Event Description
Join the Public International Law & Policy Group (PILPG) and eyeWitness to Atrocities on April 10 for a 1-hour Knowledge Sharing Session on Amhara Human Rights Documentation.
The armed conflict in the Amhara region of Ethiopia has continued to cause grave violations of human rights, including crimes against humanity and war crimes. There have been reports of the use of heavy weapons, including drones, targeting civilians, cultural and religious sites and critical public infrastructure, causing significant casualties and destruction. While the grievances of the Amhara people date back to more than three decades, the gravity of the atrocities and destruction have reached an unprecedented levels over the past five years.
The armed conflict between the Government of Ethiopia and the Fano - popular armed resistance, began in April 2023, followed by a declaration of a state of emergency and a sweeping imposition of communications blackouts, political crackdown, as well as ethnic based killings, displacement and destruction. There has been widespread international condemnations of those atrocities and calls for an independent investigation.
While Amhara documenters are collecting evidence of the atrocities committed against Amharas over the past thirty years, including the past five years, the ongoing hostilities pose significant challenges to the safe and secure storage and submission of their documentation. The communications blockout, arrests of journalists and lack of access to the Amhara region also make the collection and protection of evidence challenging.
The aim of this webinar is to help enable civilians to collect evidences and relevant documents in a way that would maximize the possibility for their eventual use in domestic, regional, and international investigations, criminal proceedings, and transitional justice processes. Experts will share their best practices for human rights documentation collection and management, as well as options for submission in the context of ongoing conflict.
This session is designed to best meet the needs of Amhara documenters operating in Ethiopia, and as such, PILPG strongly encourages the submission of questions relating to human rights documentation in advance of this session. PILPG will endeavor to answer these questions during the session. Questions can also be submitted during the live session through the Q&A function.
This is part of the PILPG Thought Leadership Initiative. The Initiative focuses on prominent international law and international affairs topics and organizes monthly expert roundtables to share expertise and reflections from our work on peace negotiations, post-conflict constitution drafting, and war crimes prosecution.
Speakers
MODERATOR
Milena Sterio is the Managing Director of PILPG and the Charles R. Emrick Jr. - Calfee Halter & Griswold Professor of Law at Cleveland State University’s Cleveland-Marshall College of Law. She is a leading expert on international law, international criminal law and human rights. Sterio leads PILPG’s Thought Leadership Initiative.

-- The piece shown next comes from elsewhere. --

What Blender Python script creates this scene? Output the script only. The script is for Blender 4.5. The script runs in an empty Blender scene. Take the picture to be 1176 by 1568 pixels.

Sterio is one of six permanent editors of the prestigious IntLawGrrls blog, and a frequent contributor to the blog focused on international law, policy and practice. In the spring of 2013, Sterio was selected as a Fulbright Scholar, spending the semester in Baku, Azerbaijan, at Baku State University. While in Baku, she had the opportunity to teach and conduct research on secession issues under international law related to the province of Azerbaijan, Nagorno-Karabakh. Serving as a maritime piracy law expert, she has participated in meetings of the United Nations Contact Group on Piracy off the Coast of Somalia as well as in the work of the United Nations Global Counterterrorism Forum. Sterio has also assisted piracy prosecutions in Mauritius, Kenya and the Seychelles Islands. Sterio is a graduate of Cornell Law School and the University of Paris I, and was an associate in the New York City firm of Cleary, Gottlieb, Steen & Hamilton before joining the ranks of academia full time. She has published seven books and numerous law review articles. Her latest book, “The Syrian Conflict’s Impact on International Law,” (co-authored with Paul Williams and Michael Scharf) was published by Cambridge University Press in 2020.